遠足中、突如発生した怪獣たちのバトルに巻き込まれてしまった少年少女たちが生き抜く姿を描いた作品。
この世の生物を超越した能力を持つ怪獣たちからどう逃げるのか、どう立ち向かうのか、どう戦うのか。
様々な力を持つ怪獣。彼らに蹂躙される人間たちの姿も描かれている。
多分、作者さんは怪獣を愛してるんだと思う。この作品にはヒーローらしき容姿を持った巨大生物は存在しない。どれもが戦闘や破壊に特化した醜くも美しい姿のものばかり。戦闘描写の熱さからも怪獣愛が見て取れる。
破壊と戦闘を繰り返す怪獣たち。その先に何が待ち構えているのか――。
ある日、何の前触れもなく、瓦礫と化した大都会と共に崩れ去った日常。
人智の及ばない異形の怪物「怪獣」が蠢き、主人公を始めとしたごく普通の人間たちはなす術もなく翻弄され、その命も怪獣たちのなすがまま。

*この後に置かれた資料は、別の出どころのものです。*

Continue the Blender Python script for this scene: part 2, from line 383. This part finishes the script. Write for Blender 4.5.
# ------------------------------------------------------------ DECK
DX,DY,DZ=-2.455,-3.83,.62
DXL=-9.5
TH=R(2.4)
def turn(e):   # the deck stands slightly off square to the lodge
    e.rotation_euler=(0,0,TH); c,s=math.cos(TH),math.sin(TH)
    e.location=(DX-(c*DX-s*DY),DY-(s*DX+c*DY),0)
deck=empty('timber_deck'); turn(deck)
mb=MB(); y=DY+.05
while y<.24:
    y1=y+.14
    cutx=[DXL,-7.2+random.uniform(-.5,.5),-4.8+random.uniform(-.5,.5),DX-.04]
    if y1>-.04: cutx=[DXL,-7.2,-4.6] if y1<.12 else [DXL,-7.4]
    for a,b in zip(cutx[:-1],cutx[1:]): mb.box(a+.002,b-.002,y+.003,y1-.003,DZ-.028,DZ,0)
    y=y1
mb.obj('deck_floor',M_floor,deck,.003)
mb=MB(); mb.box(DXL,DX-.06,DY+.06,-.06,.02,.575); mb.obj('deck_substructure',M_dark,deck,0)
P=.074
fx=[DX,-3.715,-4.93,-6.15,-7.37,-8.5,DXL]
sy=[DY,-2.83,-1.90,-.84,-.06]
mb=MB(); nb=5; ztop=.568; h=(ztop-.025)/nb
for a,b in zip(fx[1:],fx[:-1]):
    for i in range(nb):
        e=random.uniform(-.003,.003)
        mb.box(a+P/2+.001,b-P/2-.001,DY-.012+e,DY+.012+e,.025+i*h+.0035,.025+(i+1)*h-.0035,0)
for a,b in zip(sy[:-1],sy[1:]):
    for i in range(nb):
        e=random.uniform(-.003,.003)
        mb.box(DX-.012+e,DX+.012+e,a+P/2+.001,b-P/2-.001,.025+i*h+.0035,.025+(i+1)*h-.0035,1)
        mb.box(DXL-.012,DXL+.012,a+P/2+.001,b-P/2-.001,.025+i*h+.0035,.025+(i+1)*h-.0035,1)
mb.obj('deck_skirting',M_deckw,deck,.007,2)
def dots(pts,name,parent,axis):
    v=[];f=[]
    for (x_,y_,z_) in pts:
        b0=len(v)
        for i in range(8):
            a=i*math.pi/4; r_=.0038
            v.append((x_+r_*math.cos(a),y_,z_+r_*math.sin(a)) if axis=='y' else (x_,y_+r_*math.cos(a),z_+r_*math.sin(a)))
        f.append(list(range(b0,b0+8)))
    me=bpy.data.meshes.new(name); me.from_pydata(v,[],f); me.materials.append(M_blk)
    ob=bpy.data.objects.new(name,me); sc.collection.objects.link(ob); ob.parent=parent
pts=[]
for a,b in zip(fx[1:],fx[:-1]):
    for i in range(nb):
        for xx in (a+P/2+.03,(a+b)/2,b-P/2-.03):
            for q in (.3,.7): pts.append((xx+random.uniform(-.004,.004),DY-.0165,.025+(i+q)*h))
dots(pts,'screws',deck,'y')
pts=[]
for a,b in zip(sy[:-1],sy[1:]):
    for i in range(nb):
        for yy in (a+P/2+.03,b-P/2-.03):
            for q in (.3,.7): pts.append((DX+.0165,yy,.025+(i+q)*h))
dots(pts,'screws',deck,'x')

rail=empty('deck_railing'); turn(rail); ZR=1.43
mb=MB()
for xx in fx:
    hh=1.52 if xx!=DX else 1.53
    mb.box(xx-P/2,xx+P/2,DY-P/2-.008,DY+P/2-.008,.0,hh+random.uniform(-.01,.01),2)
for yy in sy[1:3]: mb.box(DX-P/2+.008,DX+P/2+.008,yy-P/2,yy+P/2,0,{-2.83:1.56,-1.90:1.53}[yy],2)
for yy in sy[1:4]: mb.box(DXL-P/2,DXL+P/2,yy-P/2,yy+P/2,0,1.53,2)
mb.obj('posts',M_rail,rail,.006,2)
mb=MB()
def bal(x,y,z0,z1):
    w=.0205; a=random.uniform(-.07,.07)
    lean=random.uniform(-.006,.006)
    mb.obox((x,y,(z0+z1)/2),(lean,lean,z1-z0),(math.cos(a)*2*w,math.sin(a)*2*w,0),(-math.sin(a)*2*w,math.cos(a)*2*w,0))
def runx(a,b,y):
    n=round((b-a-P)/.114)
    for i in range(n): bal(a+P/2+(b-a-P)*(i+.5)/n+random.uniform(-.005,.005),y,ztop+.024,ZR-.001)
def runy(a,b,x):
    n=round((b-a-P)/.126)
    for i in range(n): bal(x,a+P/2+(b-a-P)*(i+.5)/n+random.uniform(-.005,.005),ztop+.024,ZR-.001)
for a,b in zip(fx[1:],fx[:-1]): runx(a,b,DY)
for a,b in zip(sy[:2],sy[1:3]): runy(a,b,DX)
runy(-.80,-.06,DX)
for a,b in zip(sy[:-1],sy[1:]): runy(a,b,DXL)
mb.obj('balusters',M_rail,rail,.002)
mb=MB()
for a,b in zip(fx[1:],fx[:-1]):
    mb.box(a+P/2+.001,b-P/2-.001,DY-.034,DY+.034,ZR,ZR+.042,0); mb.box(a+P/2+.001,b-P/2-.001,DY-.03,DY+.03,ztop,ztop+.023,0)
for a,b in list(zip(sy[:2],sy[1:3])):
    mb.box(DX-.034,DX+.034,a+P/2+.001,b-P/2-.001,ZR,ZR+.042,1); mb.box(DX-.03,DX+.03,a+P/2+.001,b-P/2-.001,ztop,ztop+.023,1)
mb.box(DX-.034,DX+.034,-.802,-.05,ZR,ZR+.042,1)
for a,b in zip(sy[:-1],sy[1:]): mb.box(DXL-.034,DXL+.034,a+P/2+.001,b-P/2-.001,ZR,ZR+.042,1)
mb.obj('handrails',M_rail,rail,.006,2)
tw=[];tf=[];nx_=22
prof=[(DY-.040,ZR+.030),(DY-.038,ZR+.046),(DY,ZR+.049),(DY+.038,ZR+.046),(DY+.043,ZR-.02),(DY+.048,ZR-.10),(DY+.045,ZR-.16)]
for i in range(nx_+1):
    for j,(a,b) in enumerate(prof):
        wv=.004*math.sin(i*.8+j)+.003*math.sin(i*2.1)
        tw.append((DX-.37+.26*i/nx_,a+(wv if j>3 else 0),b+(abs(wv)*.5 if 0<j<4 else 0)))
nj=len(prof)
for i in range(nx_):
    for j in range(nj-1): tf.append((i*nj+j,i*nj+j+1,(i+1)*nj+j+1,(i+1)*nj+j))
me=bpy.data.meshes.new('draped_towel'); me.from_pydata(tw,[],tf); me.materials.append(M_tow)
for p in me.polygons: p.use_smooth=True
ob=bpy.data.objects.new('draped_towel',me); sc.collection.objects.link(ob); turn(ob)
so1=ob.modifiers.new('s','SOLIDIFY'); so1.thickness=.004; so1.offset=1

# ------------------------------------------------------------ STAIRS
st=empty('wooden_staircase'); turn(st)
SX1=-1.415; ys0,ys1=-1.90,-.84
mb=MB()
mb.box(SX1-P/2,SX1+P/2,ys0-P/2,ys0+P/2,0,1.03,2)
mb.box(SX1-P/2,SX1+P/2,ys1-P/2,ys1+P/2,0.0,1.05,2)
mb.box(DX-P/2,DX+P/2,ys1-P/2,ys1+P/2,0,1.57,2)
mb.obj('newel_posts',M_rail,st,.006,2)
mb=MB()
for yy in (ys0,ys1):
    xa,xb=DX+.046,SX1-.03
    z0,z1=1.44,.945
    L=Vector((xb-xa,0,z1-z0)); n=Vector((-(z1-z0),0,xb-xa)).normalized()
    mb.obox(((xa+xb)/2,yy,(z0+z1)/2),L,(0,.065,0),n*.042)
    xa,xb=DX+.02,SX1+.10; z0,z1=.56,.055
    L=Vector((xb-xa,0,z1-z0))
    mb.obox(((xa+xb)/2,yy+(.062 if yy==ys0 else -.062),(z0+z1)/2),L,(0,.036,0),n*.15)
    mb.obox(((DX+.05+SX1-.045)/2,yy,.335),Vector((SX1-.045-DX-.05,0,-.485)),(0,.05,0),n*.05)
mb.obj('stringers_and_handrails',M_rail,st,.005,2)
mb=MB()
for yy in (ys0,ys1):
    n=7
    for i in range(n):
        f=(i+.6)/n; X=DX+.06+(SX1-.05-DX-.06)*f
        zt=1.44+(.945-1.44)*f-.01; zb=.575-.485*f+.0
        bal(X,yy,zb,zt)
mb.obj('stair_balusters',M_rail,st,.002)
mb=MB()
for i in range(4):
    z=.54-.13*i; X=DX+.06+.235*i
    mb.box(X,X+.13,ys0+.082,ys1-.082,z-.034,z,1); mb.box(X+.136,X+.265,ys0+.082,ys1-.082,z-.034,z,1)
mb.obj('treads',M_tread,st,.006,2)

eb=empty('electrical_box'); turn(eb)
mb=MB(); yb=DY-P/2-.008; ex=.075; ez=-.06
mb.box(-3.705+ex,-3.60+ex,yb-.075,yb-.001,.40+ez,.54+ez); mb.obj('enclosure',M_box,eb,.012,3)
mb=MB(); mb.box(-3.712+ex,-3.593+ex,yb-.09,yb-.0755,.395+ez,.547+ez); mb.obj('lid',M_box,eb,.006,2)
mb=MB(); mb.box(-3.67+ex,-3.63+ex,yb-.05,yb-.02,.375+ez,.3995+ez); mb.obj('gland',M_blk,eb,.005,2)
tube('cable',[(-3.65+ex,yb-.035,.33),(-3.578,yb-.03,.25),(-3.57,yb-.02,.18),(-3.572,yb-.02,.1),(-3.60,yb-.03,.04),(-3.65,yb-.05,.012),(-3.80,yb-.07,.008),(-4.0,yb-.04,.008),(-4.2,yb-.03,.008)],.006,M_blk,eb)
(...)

多種多様な存在が暴れ、戦い、そして命を散らす怪獣たちの天国=人間たちの地獄と化した世界で、やがて主人公は思いもよらぬ運命に巻き込まれ始め……。
怪獣ものの王道を上手く料理した作品なのですが、何よりもオススメしたいのは、幾多もの特撮怪獣作品に対する様々なリスペクトが感じられる臨場感と絶望感あふれる文章や、次々に現れる怪獣に対する「愛情」溢れる描き方でしょう。
果たして、主人公たちは大事な仲間たちと共に、この絶望に満ちた世界から逃れる事が出来るのか……続きが待ち遠しくなる、空想「特撮」作品です。